## Set task
Do any lines in the data below contain "from"? If so, copy every one of them.

## Task inputs
★ ★ ★ ★ ★
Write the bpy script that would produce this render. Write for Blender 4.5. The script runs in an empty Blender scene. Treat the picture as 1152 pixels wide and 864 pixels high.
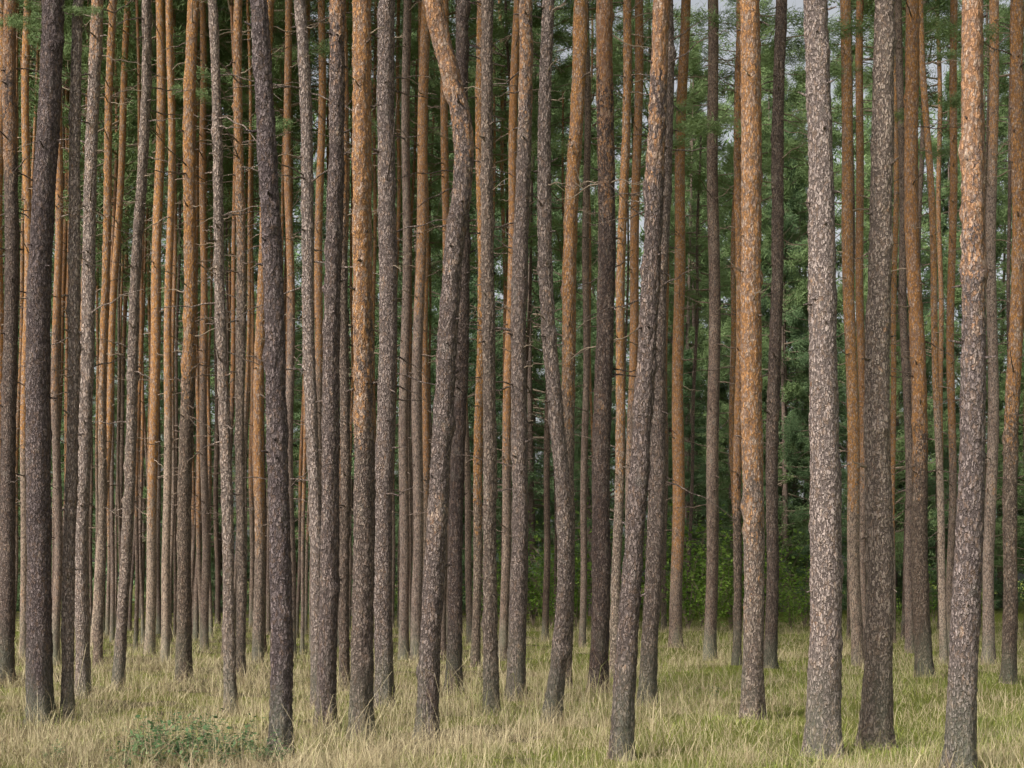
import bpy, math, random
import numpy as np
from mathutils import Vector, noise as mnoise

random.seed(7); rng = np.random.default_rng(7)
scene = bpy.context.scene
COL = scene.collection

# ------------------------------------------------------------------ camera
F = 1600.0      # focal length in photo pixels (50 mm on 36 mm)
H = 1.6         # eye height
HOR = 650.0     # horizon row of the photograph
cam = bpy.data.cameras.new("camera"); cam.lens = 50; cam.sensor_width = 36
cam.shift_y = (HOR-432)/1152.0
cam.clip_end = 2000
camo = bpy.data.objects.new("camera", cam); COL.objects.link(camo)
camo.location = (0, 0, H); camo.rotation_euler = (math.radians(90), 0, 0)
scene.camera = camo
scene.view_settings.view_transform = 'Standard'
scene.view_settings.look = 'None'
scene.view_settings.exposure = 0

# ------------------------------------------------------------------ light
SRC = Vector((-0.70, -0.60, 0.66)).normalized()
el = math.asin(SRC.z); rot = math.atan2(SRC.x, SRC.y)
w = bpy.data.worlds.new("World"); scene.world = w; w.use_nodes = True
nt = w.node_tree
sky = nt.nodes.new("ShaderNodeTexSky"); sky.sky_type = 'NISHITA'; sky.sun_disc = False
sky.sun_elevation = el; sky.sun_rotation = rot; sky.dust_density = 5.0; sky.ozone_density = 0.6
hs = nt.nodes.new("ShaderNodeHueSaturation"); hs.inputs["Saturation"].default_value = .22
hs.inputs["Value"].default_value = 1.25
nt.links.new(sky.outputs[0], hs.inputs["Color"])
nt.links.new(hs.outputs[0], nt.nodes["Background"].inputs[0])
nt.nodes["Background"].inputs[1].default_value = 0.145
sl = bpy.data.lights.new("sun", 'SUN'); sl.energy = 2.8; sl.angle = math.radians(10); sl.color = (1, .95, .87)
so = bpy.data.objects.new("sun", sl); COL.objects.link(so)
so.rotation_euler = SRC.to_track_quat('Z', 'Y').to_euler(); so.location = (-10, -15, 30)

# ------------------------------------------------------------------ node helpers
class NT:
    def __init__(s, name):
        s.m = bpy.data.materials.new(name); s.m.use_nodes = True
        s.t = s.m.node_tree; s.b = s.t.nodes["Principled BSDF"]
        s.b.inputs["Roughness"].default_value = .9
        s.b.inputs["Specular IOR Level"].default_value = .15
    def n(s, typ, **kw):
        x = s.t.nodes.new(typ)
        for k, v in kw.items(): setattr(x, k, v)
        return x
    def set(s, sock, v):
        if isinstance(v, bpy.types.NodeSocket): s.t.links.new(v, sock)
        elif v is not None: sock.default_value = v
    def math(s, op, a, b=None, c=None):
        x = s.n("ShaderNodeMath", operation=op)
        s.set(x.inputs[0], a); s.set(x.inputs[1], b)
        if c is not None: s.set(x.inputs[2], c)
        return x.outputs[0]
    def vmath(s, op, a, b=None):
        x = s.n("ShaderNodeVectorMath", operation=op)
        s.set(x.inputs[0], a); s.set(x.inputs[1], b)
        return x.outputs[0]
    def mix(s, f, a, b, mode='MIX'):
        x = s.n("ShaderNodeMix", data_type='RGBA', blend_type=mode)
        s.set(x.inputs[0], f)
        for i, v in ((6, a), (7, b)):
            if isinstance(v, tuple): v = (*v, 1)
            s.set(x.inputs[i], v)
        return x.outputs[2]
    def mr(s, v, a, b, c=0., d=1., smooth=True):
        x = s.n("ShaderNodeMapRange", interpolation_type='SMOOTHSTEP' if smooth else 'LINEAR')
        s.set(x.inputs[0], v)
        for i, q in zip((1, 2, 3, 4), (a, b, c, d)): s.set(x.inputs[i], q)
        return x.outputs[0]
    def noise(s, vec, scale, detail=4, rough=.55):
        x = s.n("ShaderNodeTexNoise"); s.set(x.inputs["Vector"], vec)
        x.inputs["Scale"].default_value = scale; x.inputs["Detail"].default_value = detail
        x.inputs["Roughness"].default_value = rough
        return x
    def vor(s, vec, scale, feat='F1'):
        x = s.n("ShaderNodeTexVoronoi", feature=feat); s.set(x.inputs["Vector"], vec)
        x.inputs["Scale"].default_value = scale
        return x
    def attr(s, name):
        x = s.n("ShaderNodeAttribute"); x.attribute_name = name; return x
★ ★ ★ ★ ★
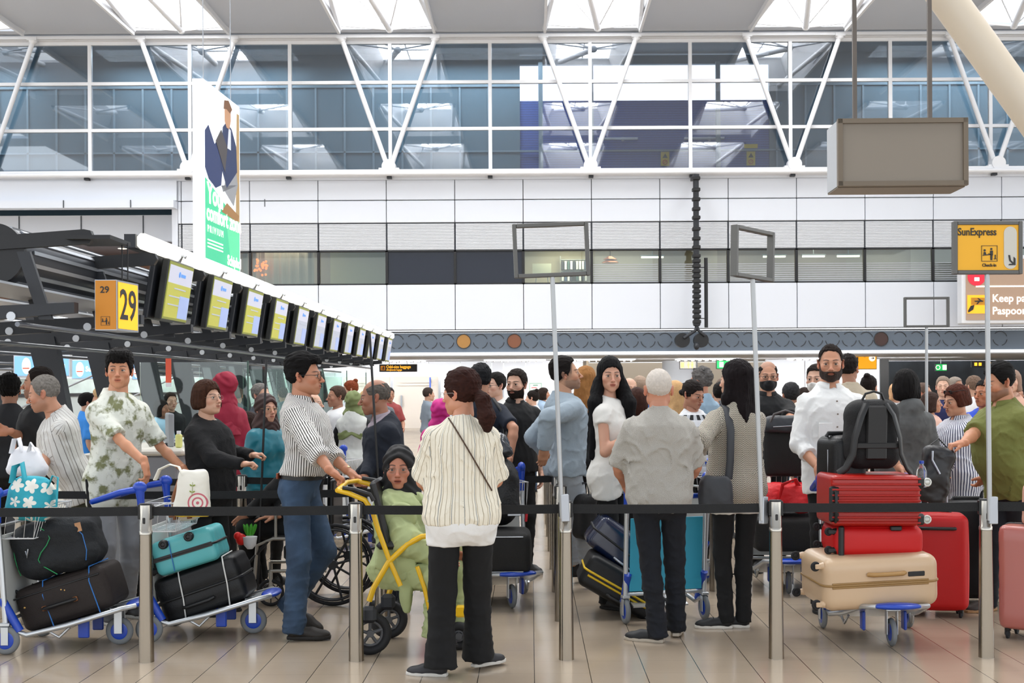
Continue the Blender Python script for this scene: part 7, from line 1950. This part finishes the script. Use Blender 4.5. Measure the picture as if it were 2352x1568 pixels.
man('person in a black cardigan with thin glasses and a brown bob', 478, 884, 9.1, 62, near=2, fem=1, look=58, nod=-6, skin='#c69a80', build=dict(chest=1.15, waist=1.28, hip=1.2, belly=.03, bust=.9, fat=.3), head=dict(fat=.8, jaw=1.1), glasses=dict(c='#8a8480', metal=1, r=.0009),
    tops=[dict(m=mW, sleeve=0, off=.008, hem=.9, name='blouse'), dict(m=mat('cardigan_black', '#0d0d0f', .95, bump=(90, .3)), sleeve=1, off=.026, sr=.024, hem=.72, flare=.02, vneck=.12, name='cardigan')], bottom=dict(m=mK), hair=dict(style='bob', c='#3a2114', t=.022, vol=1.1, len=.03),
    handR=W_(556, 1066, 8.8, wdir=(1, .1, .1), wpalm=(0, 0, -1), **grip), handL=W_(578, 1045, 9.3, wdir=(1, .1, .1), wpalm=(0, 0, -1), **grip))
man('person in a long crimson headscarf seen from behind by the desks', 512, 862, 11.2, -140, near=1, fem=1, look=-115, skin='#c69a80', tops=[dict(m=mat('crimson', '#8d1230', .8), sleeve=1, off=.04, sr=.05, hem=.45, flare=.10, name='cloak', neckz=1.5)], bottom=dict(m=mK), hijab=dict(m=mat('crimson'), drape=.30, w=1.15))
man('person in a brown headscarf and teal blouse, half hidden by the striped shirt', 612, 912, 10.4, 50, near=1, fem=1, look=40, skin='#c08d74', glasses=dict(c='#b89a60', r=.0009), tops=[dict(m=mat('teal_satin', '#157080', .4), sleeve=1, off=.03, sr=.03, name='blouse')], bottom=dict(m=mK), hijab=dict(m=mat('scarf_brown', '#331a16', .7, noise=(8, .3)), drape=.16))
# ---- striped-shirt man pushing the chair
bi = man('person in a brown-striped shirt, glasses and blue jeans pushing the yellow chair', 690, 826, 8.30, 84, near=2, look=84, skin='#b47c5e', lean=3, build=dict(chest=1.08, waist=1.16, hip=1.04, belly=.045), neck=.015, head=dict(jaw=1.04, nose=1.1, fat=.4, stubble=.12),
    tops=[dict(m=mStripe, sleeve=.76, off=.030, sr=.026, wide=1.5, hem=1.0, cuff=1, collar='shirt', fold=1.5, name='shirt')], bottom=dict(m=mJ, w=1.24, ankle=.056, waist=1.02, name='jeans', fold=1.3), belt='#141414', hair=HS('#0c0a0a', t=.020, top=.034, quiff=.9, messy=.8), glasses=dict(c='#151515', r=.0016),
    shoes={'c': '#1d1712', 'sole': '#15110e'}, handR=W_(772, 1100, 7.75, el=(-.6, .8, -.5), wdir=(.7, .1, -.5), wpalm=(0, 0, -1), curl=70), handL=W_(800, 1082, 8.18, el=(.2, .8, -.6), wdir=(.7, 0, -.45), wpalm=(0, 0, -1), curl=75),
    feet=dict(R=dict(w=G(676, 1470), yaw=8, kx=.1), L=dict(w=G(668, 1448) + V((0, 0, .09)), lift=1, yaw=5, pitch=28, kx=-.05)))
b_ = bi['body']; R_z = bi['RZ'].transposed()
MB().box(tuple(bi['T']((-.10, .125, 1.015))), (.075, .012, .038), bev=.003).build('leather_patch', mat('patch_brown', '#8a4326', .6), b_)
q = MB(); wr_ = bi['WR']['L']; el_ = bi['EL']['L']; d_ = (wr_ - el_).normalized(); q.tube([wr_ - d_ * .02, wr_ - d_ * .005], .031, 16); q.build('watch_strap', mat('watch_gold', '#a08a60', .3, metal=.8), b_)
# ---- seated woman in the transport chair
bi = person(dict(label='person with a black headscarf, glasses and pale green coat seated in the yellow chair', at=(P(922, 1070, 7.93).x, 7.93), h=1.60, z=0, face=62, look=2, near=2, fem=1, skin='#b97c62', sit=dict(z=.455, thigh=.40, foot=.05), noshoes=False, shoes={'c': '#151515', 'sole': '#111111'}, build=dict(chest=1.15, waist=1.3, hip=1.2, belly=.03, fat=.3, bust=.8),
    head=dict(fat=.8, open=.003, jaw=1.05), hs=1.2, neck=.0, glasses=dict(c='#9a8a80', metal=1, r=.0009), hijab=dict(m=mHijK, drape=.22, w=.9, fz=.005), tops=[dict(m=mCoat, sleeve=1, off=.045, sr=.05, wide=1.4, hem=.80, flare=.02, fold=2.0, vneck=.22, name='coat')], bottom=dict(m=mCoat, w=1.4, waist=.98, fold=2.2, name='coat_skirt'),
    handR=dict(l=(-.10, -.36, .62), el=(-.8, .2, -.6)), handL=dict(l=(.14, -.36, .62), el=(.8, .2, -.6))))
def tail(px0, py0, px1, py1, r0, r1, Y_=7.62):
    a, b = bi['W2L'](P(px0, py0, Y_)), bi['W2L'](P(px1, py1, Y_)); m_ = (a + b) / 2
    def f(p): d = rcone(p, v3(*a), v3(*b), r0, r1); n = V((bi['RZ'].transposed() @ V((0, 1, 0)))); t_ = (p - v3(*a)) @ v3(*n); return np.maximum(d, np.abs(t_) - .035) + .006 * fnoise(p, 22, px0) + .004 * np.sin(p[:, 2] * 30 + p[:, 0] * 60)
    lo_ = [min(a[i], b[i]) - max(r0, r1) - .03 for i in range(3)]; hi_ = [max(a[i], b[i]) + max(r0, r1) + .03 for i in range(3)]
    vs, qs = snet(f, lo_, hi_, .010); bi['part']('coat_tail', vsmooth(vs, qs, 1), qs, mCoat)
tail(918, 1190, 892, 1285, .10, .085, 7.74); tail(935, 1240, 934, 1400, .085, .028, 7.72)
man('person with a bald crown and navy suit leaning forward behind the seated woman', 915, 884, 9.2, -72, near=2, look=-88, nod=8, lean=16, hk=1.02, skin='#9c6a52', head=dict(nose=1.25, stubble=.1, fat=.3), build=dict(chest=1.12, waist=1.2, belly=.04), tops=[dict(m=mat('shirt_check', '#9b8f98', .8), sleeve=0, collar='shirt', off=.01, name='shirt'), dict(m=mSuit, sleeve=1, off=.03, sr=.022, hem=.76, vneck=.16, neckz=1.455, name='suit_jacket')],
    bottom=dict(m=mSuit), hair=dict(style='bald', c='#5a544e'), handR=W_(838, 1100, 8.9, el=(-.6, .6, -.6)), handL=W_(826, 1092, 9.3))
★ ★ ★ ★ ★
## Exercise result
from mathutils import Vector, noise as mnoise
Continue the Blender Python script for this scene: part 7, from line 1950. This part finishes the script. Use Blender 4.5. Measure the picture as if it were 2352x1568 pixels.
man('person in a long crimson headscarf seen from behind by the desks', 512, 862, 11.2, -140, near=1, fem=1, look=-115, skin='#c69a80', tops=[dict(m=mat('crimson', '#8d1230', .8), sleeve=1, off=.04, sr=.05, hem=.45, flare=.10, name='cloak', neckz=1.5)], bottom=dict(m=mK), hijab=dict(m=mat('crimson'), drape=.30, w=1.15))